- **SHORT EXERCISE**
Take the listing from its first line through the line that contains "COL = sc.collection" and please retype those lines exactly, leaving out the pictures.

- **MATERIAL PROVIDED**
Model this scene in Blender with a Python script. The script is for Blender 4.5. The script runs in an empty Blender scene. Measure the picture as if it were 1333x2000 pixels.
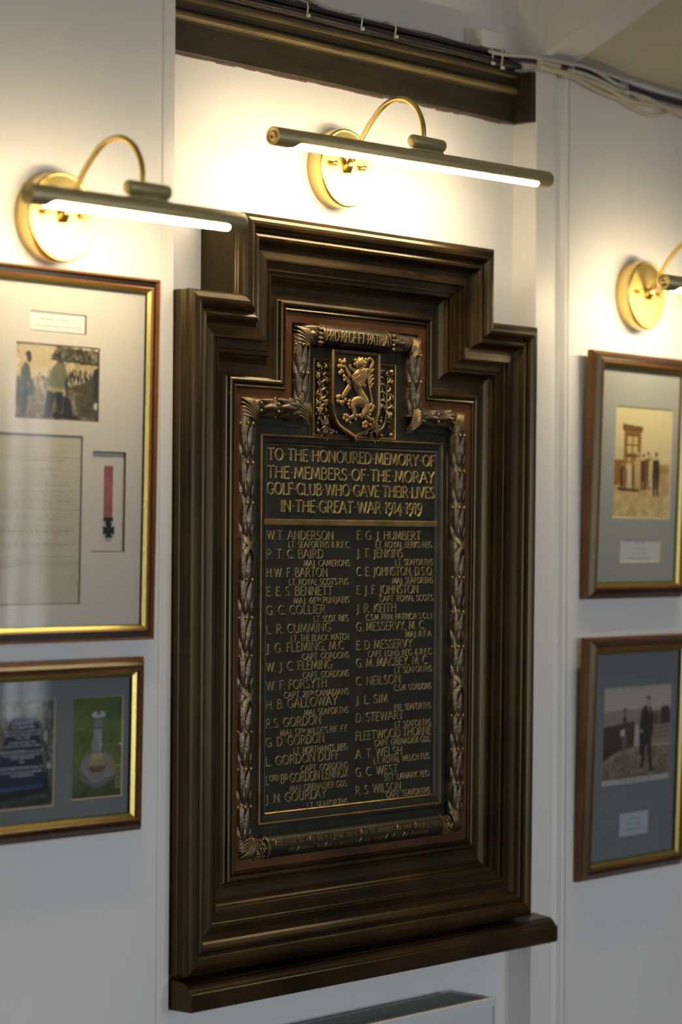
import bpy, bmesh, math, random
import numpy as np
from mathutils import Vector, Matrix
random.seed(7); np.random.seed(7)
sc = bpy.context.scene
COL = sc.collection

# ---------------------------------------------------------------- camera
FPX = 4945.0
cam_d = bpy.data.cameras.new('camera'); cam = bpy.data.objects.new('camera', cam_d); COL.objects.link(cam)
_yaw, _pit, _rol = .8583, .01088, .00654
_F = Vector((math.sin(_yaw)*math.cos(_pit), math.cos(_yaw)*math.cos(_pit), math.sin(_pit)))
_R = Vector((math.cos(_yaw), -math.sin(_yaw), 0)); _U = _R.cross(_F)
_R2 = _R*math.cos(_rol) + _U*math.sin(_rol); _U2 = -_R*math.sin(_rol) + _U*math.cos(_rol)
CAM = Vector((-2.9543, -2.5522, 1.5))
m = Matrix((( _R2.x, _U2.x, -_F.x), (_R2.y, _U2.y, -_F.y), (_R2.z, _U2.z, -_F.z))).to_4x4(); m.translation = CAM
cam.matrix_world = m
cam_d.sensor_fit = 'VERTICAL'; cam_d.sensor_height = 36.0; cam_d.sensor_width = 24.0
cam_d.lens = FPX/2000*36; cam_d.clip_start = .05; cam_d.clip_end = 60
cam_d.dof.use_dof = True; cam_d.dof.focus_distance = 3.80; cam_d.dof.aperture_fstop = 2.6
sc.camera = cam
# ---------------------------------------------------------------- light, exposure
sc.view_settings.view_transform = 'Standard'; sc.view_settings.look = 'None'
sc.view_settings.exposure = 0.0; sc.view_settings.gamma = 1.0; sc.view_settings.use_curve_mapping = False
world = bpy.data.worlds.new('world'); sc.world = world; world.use_nodes = True
wb = world.node_tree.nodes['Background']; wb.inputs[1].default_value = 1.6
_N = world.node_tree.nodes; _L = world.node_tree.links      # overcast sky over darker ground
_tc = _N.new('ShaderNodeTexCoord'); _sp = _N.new('ShaderNodeSeparateXYZ'); _cr = _N.new('ShaderNodeValToRGB'); _mr = _N.new('ShaderNodeMapRange')
_mr.inputs['From Min'].default_value = -.20; _mr.inputs['From Max'].default_value = .05
_cr.color_ramp.elements[0].color = (.22, .24, .23, 1); _cr.color_ramp.elements[1].color = (.80, .88, 1.0, 1)
_L.new(_tc.outputs['Generated'], _sp.inputs[0]); _L.new(_sp.outputs['Z'], _mr.inputs['Value']); _L.new(_mr.outputs[0], _cr.inputs[0]); _L.new(_cr.outputs[0], wb.inputs[0])
LAMP = 54.0            # radiance of the picture-light diffusers
SKY = 10.4              # radiance of the overcast sky outside the windows
wb.inputs[1].default_value = SKY
WINS = ((-3.40, -1.30, .70, 2.15), (1.20, 2.20, .70, 2.15))
def portal(x0, x1, z0, z1):
    l = bpy.data.lights.new('window_portal', 'AREA'); l.shape = 'RECTANGLE'; l.size = x1-x0; l.size_y = z1-z0; l.cycles.is_portal = True
    o = bpy.data.objects.new('window_portal', l); COL.objects.link(o); o.location = ((x0+x1)/2, -5.43, (z0+z1)/2); o.rotation_euler = (math.radians(90), 0, 0)
for w_ in WINS: portal(*w_)

# ---------------------------------------------------------------- materials
def new_mat(name):
    mt = bpy.data.materials.new(name); mt.use_nodes = True
    nt = mt.node_tree; return mt, nt, nt.nodes, nt.links, nt.nodes['Principled BSDF']
def simple(name, c, rough=.5, metal=0, bump=0, bscale=200, vary=0, vscale=8, coat=0, spec=.5, stretch=(1,1,1), emis=0):
    mt, nt, N, L, b = new_mat(name)
    b.inputs['Base Color'].default_value = (*c, 1); b.inputs['Roughness'].default_value = rough; b.inputs['Metallic'].default_value = metal
    b.inputs['Specular IOR Level'].default_value = spec; b.inputs['Coat Weight'].default_value = coat; b.inputs['Coat Roughness'].default_value = .15
    if emis: b.inputs['Emission Color'].default_value = (*c, 1); b.inputs['Emission Strength'].default_value = emis
    if bump or vary:
        tc = N.new('ShaderNodeTexCoord'); mp = N.new('ShaderNodeMapping'); mp.inputs['Scale'].default_value = stretch
        L.new(tc.outputs['Object'], mp.inputs[0])
    if vary:
        n = N.new('ShaderNodeTexNoise'); n.inputs['Scale'].default_value = vscale; n.inputs['Detail'].default_value = 6; L.new(mp.outputs[0], n.inputs['Vector'])
        r = N.new('ShaderNodeMix'); r.data_type = 'RGBA'
        r.inputs['A'].default_value = tuple(max(0, x*(1-vary)) for x in c)+(1,); r.inputs['B'].default_value = tuple(min(1, x*(1+vary)) for x in c)+(1,)
        mr = N.new('ShaderNodeMapRange'); mr.inputs['From Min'].default_value = .3; mr.inputs['From Max'].default_value = .7
        L.new(n.outputs['Fac'], mr.inputs['Value']); L.new(mr.outputs[0], r.inputs['Factor']); L.new(r.outputs['Result'], b.inputs['Base Color'])
    if bump:
        n2 = N.new('ShaderNodeTexNoise'); n2.inputs['Scale'].default_value = bscale; n2.inputs['Detail'].default_value = 3; L.new(mp.outputs[0], n2.inputs['Vector'])
        bp = N.new('ShaderNodeBump'); bp.inputs['Strength'].default_value = bump; bp.inputs['Distance'].default_value = .002
        L.new(n2.outputs['Fac'], bp.inputs['Height']); L.new(bp.outputs[0], b.inputs['Normal'])
    return mt
def wood(name, dark, light, stretch, rough=.30, coat=0, spec=.62, bump=.12):
    """stained oak: long fibres along one axis, worn lighter on patches"""
    mt, nt, N, L, b = new_mat(name)
    tc = N.new('ShaderNodeTexCoord'); mp = N.new('ShaderNodeMapping'); mp.inputs['Scale'].default_value = stretch; L.new(tc.outputs['Object'], mp.inputs[0])
    n = N.new('ShaderNodeTexNoise'); n.inputs['Scale'].default_value = 14; n.inputs['Detail'].default_value = 7; n.inputs['Roughness'].default_value = .65; L.new(mp.outputs[0], n.inputs['Vector'])
    n3 = N.new('ShaderNodeTexNoise'); n3.inputs['Scale'].default_value = 7; n3.inputs['Detail'].default_value = 4; L.new(tc.outputs['Object'], n3.inputs['Vector'])
    mx = N.new('ShaderNodeMath'); mx.operation = 'MULTIPLY_ADD'; mx.inputs[1].default_value = .5; L.new(n3.outputs['Fac'], mx.inputs[0])
    hm = N.new('ShaderNodeMath'); hm.operation = 'MULTIPLY'; hm.inputs[1].default_value = .5; L.new(n.outputs['Fac'], hm.inputs[0]); L.new(hm.outputs[0], mx.inputs[2])
    cr = N.new('ShaderNodeValToRGB'); cr.color_ramp.elements[0].position = .40; cr.color_ramp.elements[0].color = (*dark, 1)
    cr.color_ramp.elements[1].position = .68; cr.color_ramp.elements[1].color = (*light, 1)
    L.new(mx.outputs[0], cr.inputs[0]); L.new(cr.outputs[0], b.inputs['Base Color'])
    rr = N.new('ShaderNodeMapRange'); rr.inputs['To Min'].default_value = rough-.06; rr.inputs['To Max'].default_value = rough+.05; L.new(n3.outputs['Fac'], rr.inputs['Value']); L.new(rr.outputs[0], b.inputs['Roughness'])
    b.inputs['Coat Weight'].default_value = coat*.4; b.inputs['Coat Roughness'].default_value = .12
    b.inputs['Specular IOR Level'].default_value = spec; b.inputs['Specular Tint'].default_value = (1, .78, .42, 1)      # aged amber varnish
    bp = N.new('ShaderNodeBump'); bp.inputs['Strength'].default_value = bump; bp.inputs['Distance'].default_value = .0006
    L.new(n.outputs['Fac'], bp.inputs['Height']); L.new(bp.outputs[0], b.inputs['Normal'])
    return mt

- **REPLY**
Model this scene in Blender with a Python script. The script is for Blender 4.5. The script runs in an empty Blender scene. Measure the picture as if it were 1333x2000 pixels.
import bpy, bmesh, math, random
import numpy as np
from mathutils import Vector, Matrix
random.seed(7); np.random.seed(7)
sc = bpy.context.scene
COL = sc.collection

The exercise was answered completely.